## BEGIN

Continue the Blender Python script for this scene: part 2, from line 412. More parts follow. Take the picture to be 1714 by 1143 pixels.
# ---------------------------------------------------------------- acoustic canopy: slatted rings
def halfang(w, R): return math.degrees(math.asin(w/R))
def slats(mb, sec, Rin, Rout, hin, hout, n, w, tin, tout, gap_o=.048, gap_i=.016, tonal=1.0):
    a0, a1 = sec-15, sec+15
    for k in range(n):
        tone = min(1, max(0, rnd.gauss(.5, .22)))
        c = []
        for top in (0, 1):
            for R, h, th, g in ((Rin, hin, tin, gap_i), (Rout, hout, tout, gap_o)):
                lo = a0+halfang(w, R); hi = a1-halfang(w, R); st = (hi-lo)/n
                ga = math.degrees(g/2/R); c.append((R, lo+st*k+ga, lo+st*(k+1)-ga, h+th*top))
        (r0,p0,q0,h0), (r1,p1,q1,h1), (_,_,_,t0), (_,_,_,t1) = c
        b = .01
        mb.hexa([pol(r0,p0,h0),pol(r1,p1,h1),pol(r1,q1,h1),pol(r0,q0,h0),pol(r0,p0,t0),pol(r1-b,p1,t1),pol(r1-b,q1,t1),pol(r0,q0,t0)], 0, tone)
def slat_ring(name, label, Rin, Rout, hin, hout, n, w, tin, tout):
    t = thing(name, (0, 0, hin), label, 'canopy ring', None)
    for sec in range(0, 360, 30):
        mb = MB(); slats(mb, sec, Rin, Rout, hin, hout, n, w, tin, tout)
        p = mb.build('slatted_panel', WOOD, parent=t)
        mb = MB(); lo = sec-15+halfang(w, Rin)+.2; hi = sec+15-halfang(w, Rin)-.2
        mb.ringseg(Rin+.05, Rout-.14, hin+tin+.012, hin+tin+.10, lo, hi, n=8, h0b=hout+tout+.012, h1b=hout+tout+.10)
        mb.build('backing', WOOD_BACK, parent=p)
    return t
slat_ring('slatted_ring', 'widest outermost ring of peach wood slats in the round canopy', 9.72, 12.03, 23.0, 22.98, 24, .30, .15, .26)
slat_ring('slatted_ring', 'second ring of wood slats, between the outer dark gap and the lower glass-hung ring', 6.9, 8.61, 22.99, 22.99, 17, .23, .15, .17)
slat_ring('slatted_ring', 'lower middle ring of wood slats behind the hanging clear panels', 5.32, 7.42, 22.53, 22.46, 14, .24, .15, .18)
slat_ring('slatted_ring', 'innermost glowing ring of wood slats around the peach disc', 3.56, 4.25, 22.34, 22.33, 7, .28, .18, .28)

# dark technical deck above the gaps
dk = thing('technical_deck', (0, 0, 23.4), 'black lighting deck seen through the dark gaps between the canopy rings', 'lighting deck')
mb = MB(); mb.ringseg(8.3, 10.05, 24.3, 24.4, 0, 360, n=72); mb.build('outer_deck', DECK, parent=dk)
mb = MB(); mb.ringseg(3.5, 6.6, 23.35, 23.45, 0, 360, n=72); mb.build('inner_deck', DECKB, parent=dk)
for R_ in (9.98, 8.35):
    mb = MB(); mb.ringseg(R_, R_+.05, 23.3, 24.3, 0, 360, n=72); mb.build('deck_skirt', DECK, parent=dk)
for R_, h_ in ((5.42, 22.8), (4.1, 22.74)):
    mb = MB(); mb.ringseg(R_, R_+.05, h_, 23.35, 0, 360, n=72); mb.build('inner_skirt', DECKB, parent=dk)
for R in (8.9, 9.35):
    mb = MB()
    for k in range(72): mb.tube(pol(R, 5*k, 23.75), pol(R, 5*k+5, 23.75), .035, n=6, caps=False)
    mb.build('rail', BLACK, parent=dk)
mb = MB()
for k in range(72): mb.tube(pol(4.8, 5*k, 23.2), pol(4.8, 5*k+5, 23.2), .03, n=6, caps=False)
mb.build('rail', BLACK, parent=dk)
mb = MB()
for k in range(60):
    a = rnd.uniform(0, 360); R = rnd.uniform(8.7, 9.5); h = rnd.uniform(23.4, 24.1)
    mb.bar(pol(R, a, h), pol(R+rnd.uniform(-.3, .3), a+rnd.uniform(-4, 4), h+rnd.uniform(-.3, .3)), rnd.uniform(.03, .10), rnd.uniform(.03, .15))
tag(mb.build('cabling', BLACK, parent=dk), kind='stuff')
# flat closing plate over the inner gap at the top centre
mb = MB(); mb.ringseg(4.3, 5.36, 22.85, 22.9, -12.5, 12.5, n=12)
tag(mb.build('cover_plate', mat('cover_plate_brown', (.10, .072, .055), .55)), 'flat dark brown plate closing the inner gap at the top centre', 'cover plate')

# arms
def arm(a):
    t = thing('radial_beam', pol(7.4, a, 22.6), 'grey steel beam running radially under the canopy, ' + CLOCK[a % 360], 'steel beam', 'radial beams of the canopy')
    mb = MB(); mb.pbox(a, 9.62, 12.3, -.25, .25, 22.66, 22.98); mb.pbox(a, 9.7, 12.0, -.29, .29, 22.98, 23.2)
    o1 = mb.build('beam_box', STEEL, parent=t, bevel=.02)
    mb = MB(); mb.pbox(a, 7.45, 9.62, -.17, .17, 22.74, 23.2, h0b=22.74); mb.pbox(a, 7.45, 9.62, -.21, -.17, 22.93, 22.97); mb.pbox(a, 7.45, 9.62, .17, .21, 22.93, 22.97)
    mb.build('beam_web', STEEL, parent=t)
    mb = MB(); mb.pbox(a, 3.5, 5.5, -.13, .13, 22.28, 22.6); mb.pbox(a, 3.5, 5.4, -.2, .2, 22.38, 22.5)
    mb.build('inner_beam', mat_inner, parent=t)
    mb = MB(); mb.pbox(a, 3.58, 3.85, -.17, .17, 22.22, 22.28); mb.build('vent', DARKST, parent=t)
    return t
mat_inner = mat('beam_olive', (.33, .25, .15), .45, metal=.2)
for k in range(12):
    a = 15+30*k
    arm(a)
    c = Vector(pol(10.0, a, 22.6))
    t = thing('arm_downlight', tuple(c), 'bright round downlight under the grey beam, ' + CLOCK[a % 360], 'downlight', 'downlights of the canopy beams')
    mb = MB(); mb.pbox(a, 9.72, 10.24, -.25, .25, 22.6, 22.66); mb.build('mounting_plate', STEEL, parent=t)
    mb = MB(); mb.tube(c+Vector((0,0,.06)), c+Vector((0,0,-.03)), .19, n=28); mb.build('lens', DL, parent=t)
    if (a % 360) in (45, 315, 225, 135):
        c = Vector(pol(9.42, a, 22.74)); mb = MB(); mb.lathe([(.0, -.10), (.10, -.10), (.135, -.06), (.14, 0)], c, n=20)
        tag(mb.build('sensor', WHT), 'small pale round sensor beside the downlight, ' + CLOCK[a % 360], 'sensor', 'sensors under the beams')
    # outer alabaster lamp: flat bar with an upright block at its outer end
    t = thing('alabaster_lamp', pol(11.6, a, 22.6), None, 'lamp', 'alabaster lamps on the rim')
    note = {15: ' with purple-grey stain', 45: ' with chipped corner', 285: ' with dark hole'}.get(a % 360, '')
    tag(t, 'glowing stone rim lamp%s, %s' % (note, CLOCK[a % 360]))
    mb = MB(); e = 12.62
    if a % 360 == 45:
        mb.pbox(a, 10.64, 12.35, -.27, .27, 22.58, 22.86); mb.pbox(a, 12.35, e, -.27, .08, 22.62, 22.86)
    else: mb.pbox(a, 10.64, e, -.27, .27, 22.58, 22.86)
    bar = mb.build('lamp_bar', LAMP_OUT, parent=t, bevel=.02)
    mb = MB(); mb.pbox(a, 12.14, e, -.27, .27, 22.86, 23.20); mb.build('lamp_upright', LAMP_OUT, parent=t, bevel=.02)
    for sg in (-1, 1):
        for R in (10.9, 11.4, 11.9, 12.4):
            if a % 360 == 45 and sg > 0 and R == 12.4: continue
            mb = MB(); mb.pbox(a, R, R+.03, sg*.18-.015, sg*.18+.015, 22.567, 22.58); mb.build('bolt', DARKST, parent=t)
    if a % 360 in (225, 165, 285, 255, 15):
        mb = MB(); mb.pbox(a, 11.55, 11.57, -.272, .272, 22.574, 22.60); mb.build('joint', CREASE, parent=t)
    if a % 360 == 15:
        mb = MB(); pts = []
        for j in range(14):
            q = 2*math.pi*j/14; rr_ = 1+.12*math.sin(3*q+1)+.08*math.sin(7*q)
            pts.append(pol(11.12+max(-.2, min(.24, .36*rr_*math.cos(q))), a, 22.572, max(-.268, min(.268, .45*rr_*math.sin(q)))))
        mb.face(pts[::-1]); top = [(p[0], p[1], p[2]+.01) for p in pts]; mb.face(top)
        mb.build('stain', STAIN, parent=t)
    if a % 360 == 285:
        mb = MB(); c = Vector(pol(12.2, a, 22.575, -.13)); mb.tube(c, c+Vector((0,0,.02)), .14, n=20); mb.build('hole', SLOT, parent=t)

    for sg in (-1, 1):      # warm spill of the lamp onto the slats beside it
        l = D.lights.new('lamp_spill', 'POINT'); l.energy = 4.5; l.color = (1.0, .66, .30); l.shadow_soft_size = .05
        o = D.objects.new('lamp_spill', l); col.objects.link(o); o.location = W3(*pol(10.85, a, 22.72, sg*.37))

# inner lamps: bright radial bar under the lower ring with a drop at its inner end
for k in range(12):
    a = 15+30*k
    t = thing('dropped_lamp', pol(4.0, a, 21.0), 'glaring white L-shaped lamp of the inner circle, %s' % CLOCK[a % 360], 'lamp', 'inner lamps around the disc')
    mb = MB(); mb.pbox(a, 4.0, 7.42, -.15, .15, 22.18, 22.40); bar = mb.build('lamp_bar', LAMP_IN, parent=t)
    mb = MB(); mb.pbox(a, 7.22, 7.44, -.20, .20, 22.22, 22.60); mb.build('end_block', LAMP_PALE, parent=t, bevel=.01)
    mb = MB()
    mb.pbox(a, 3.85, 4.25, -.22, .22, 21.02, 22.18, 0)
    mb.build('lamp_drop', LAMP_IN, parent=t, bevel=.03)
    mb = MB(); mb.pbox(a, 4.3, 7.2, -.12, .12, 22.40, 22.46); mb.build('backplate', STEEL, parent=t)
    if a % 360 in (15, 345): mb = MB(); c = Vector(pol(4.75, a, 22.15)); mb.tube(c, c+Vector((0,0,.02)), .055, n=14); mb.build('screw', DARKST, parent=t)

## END

» **Task directions**: Quote exactly the lines running from the start of the listing above through the line where "slat_ring('slatted_ring', 'innermost glowing" is found, and output no other lines.

» **Answer for this exercise**:
Continue the Blender Python script for this scene: part 2, from line 412. More parts follow. Take the picture to be 1714 by 1143 pixels.
# ---------------------------------------------------------------- acoustic canopy: slatted rings
def halfang(w, R): return math.degrees(math.asin(w/R))
def slats(mb, sec, Rin, Rout, hin, hout, n, w, tin, tout, gap_o=.048, gap_i=.016, tonal=1.0):
    a0, a1 = sec-15, sec+15
    for k in range(n):
        tone = min(1, max(0, rnd.gauss(.5, .22)))
        c = []
        for top in (0, 1):
            for R, h, th, g in ((Rin, hin, tin, gap_i), (Rout, hout, tout, gap_o)):
                lo = a0+halfang(w, R); hi = a1-halfang(w, R); st = (hi-lo)/n
                ga = math.degrees(g/2/R); c.append((R, lo+st*k+ga, lo+st*(k+1)-ga, h+th*top))
        (r0,p0,q0,h0), (r1,p1,q1,h1), (_,_,_,t0), (_,_,_,t1) = c
        b = .01
        mb.hexa([pol(r0,p0,h0),pol(r1,p1,h1),pol(r1,q1,h1),pol(r0,q0,h0),pol(r0,p0,t0),pol(r1-b,p1,t1),pol(r1-b,q1,t1),pol(r0,q0,t0)], 0, tone)
def slat_ring(name, label, Rin, Rout, hin, hout, n, w, tin, tout):
    t = thing(name, (0, 0, hin), label, 'canopy ring', None)
    for sec in range(0, 360, 30):
        mb = MB(); slats(mb, sec, Rin, Rout, hin, hout, n, w, tin, tout)
        p = mb.build('slatted_panel', WOOD, parent=t)
        mb = MB(); lo = sec-15+halfang(w, Rin)+.2; hi = sec+15-halfang(w, Rin)-.2
        mb.ringseg(Rin+.05, Rout-.14, hin+tin+.012, hin+tin+.10, lo, hi, n=8, h0b=hout+tout+.012, h1b=hout+tout+.10)
        mb.build('backing', WOOD_BACK, parent=p)
    return t
slat_ring('slatted_ring', 'widest outermost ring of peach wood slats in the round canopy', 9.72, 12.03, 23.0, 22.98, 24, .30, .15, .26)
slat_ring('slatted_ring', 'second ring of wood slats, between the outer dark gap and the lower glass-hung ring', 6.9, 8.61, 22.99, 22.99, 17, .23, .15, .17)
slat_ring('slatted_ring', 'lower middle ring of wood slats behind the hanging clear panels', 5.32, 7.42, 22.53, 22.46, 14, .24, .15, .18)
slat_ring('slatted_ring', 'innermost glowing ring of wood slats around the peach disc', 3.56, 4.25, 22.34, 22.33, 7, .28, .18, .28)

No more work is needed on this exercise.